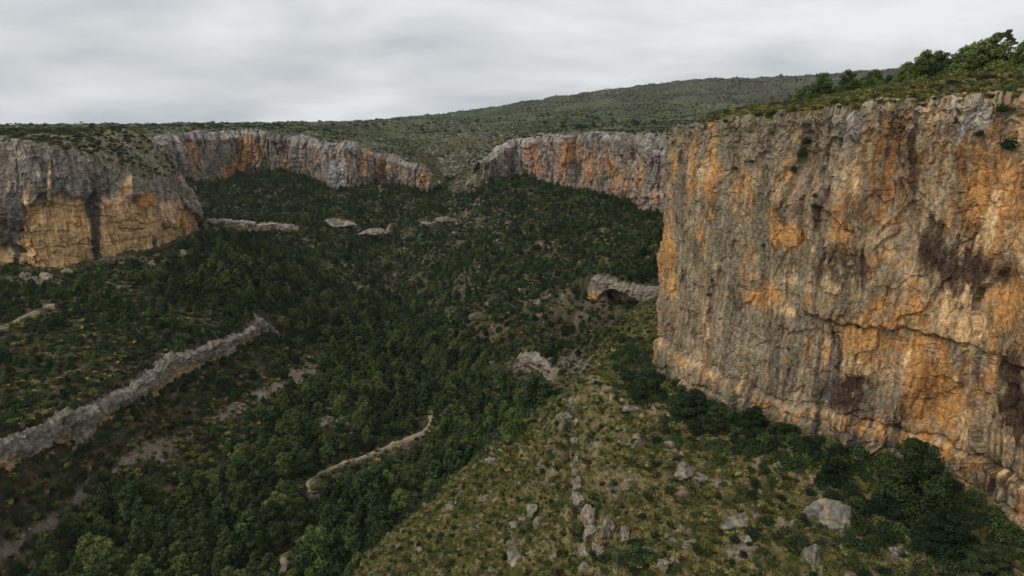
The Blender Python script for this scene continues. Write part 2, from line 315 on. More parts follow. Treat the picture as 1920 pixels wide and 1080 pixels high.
def ribbon(name, C, step, nface, ntop, disp, colour, mat, depth=5, back=14, kind='structure', widen=None, seed=0):
    P = catmull(C, step)
    P[:, :2] = P[:, :2]
    T_ = np.gradient(P[:, :2], axis=0); T_ /= np.maximum(np.hypot(T_[:, 0], T_[:, 1]), 1e-6)[:, None]
    k = max(1, int(3 / step)); ker = np.ones(2 * k + 1) / (2 * k + 1)
    Tp = np.pad(T_, ((k, k), (0, 0)), 'edge'); T_ = np.stack([np.convolve(Tp[:, i], ker, 'valid') for i in (0, 1)], 1); T_ /= np.hypot(T_[:, 0], T_[:, 1])[:, None]
    N = np.stack([T_[:, 1], -T_[:, 0]], 1)
    s = np.concatenate([[0], np.cumsum(np.hypot(*np.diff(P[:, :2], axis=0).T))])
    nu = len(P); v = np.linspace(0, 1, nface)
    zb = P[:, 2] - depth; zr = P[:, 3]
    Z = zb[:, None] + (zr - zb)[:, None] * v[None]; SS = np.repeat(s[:, None], nface, 1)
    H = (Z - P[:, 2:3]) / np.maximum(zr - P[:, 2], 1)[:, None]        # 0 foot .. 1 rim
    X0 = P[:, 0:1] + 0 * Z; Y0 = P[:, 1:2] + 0 * Z
    px, py = proj(X0, Y0, Z)
    D = disp(SS, Z, H, px, py)
    zj = (fbm(s / 3.1, s * 0, 3, 61 + seed) * 1.2 + (fbm(s / 30, s * 0 + 3, 3, 64 + seed) * 6 if seed in (2, 3) else 0))[:, None] * S((H - .8) / .2)
    X = X0 + N[:, 0:1] * D; Y = Y0 + N[:, 1:2] * D; Zf = Z + zj
    # top strip
    w = np.linspace(0, 1, ntop + 1)[1:]; wi = w[None] * back
    Xt = X[:, -1:] - N[:, 0:1] * wi; Yt = Y[:, -1:] - N[:, 1:2] * wi
    g = G(Xt, Yt); f1, f2, idv = worley(Xt / 2.3, Yt / 2.3, 5 + seed)
    tz = Zf[:, -1:] * (1 - S(w)[None]) + (g - .0) * S(w)[None] + (idv * 1.5 - .35 + np.minimum(f2 - f1, .25) * 2) * np.sin(np.pi * np.clip(w, 0, 1))[None] ** .7 - .9 * w[None] ** 6
    V = np.concatenate([np.stack([X, Y, Zf], -1), np.stack([Xt, Yt, tz], -1)], 1)
    pxa, pya = proj(V[..., 0], V[..., 1], V[..., 2]); Ha = np.concatenate([H, 1 + np.repeat(w[None], nu, 0)], 1); Za = np.concatenate([Z, tz], 1); Sa = np.repeat(s[:, None], nface + ntop, 1)
    px0 = np.concatenate([px, pxa[:, nface:]], 1); py0 = np.concatenate([py, pya[:, nface:]], 1)
    Cc = colour(Sa, Za, Ha, px0, py0)
    o = grid_mesh(name, V, nu, nface + ntop, mat, Cc, kind)
    return o

def blobs(fields, px, py, L, wm=1.35):
    qx = px + 9 * fbm(px / 30, py / 50, 3, 150); qy = py + 14 * fbm(px / 25, py / 60, 3, 151)
    for (cx, cy, rx, ry, t, w) in L: fields[T[t]] = fields[T[t]] + wm * w * gs(qx, qy, cx, cy, rx, ry)
def line_y(px, pts):
    pts = np.array(pts); return np.interp(px, pts[:, 0], pts[:, 1])

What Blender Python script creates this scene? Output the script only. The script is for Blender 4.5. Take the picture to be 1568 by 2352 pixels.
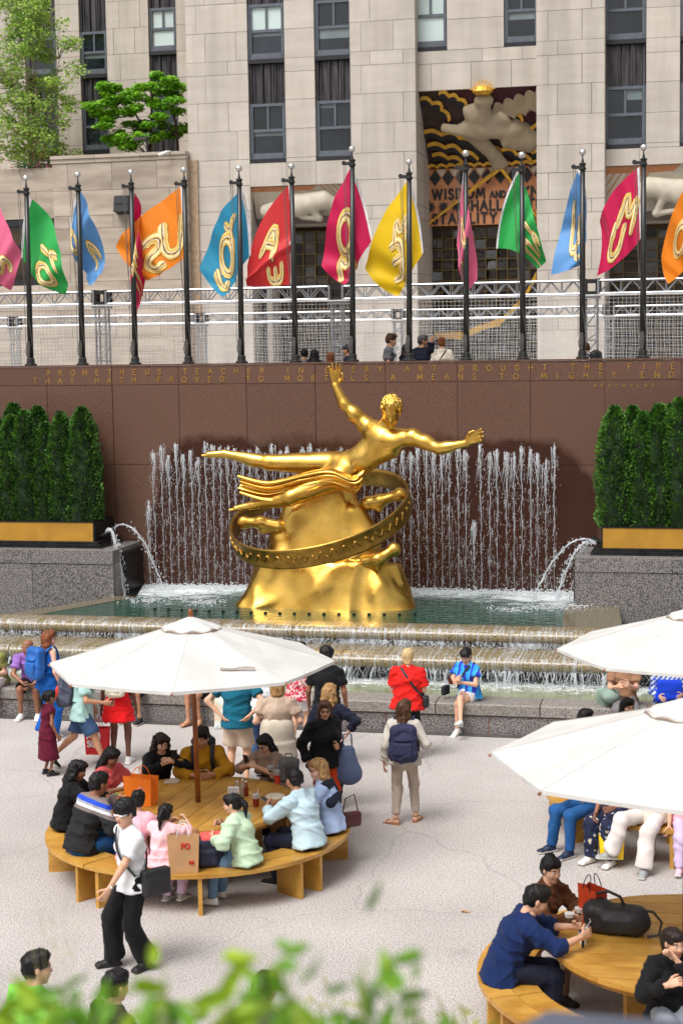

------------------------------------

** WHAT IS EXPECTED **
In the records above, find the lines containing "Python" and copy them.

** RESULT **
The Blender Python script for this scene continues. Write part 2, from line 315 on. More parts follow. Treat the picture as 1920 pixels wide and 1080 pixels high.
What Blender Python script creates this scene? Output the script only. The script is for Blender 4.5. Take the picture to be 1568 by 2352 pixels.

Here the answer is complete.